- **Information supplied**:

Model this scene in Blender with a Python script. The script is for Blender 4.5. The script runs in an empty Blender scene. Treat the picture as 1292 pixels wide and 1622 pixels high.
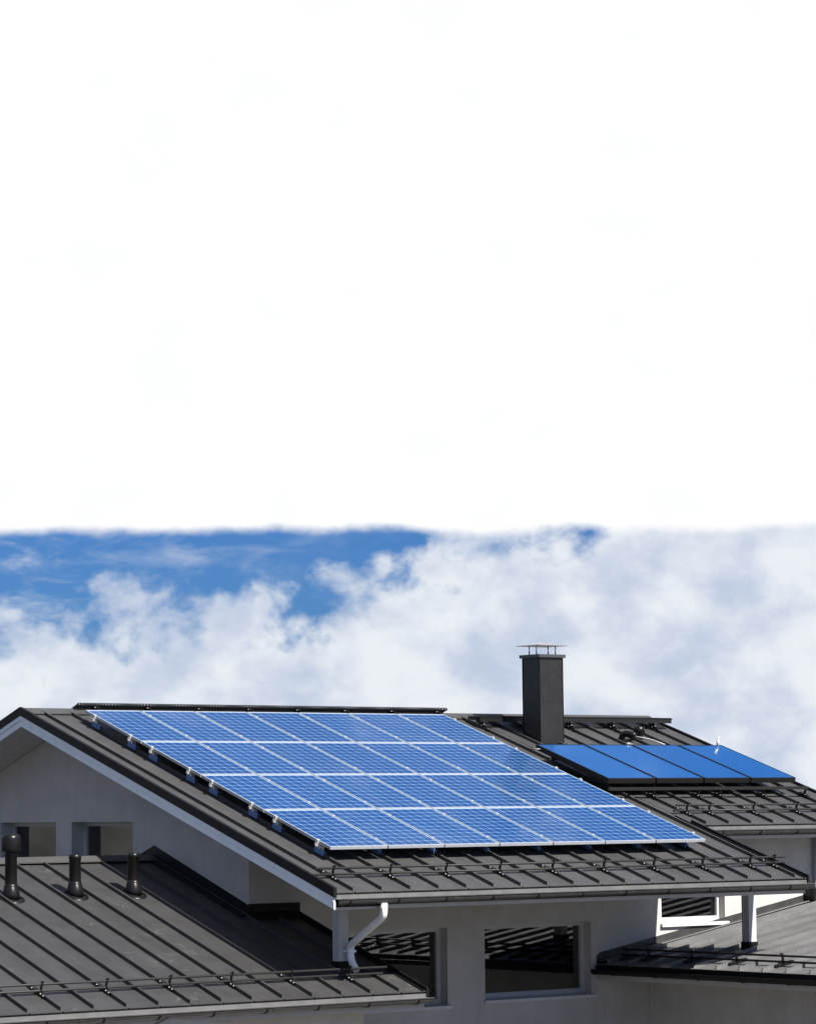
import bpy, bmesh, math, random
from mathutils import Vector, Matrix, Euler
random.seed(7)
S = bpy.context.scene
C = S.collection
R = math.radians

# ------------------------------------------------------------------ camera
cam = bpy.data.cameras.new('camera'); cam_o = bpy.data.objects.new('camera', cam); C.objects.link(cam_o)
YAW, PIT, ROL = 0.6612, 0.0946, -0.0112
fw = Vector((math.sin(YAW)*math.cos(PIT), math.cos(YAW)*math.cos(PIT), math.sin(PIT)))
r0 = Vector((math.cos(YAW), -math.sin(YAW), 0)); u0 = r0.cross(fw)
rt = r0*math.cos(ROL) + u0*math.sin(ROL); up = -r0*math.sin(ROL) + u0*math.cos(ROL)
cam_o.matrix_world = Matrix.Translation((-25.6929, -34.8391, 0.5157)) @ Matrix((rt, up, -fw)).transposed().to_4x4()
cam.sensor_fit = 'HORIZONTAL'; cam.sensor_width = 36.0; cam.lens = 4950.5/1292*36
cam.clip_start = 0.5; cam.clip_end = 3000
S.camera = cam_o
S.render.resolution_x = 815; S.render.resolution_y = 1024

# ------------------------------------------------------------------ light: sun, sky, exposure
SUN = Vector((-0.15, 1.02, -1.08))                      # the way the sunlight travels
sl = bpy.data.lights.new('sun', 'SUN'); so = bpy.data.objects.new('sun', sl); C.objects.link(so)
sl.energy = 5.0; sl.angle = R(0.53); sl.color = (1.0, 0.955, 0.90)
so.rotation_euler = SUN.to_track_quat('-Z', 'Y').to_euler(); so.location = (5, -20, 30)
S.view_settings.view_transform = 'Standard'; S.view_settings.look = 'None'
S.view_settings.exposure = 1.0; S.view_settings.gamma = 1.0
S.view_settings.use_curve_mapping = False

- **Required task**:
Each line from the top of the material through the line containing "R = math.radians" should be reproduced exactly; please drop any images.

- **Completed task**:
Model this scene in Blender with a Python script. The script is for Blender 4.5. The script runs in an empty Blender scene. Treat the picture as 1292 pixels wide and 1622 pixels high.
import bpy, bmesh, math, random
from mathutils import Vector, Matrix, Euler
random.seed(7)
S = bpy.context.scene
C = S.collection
R = math.radians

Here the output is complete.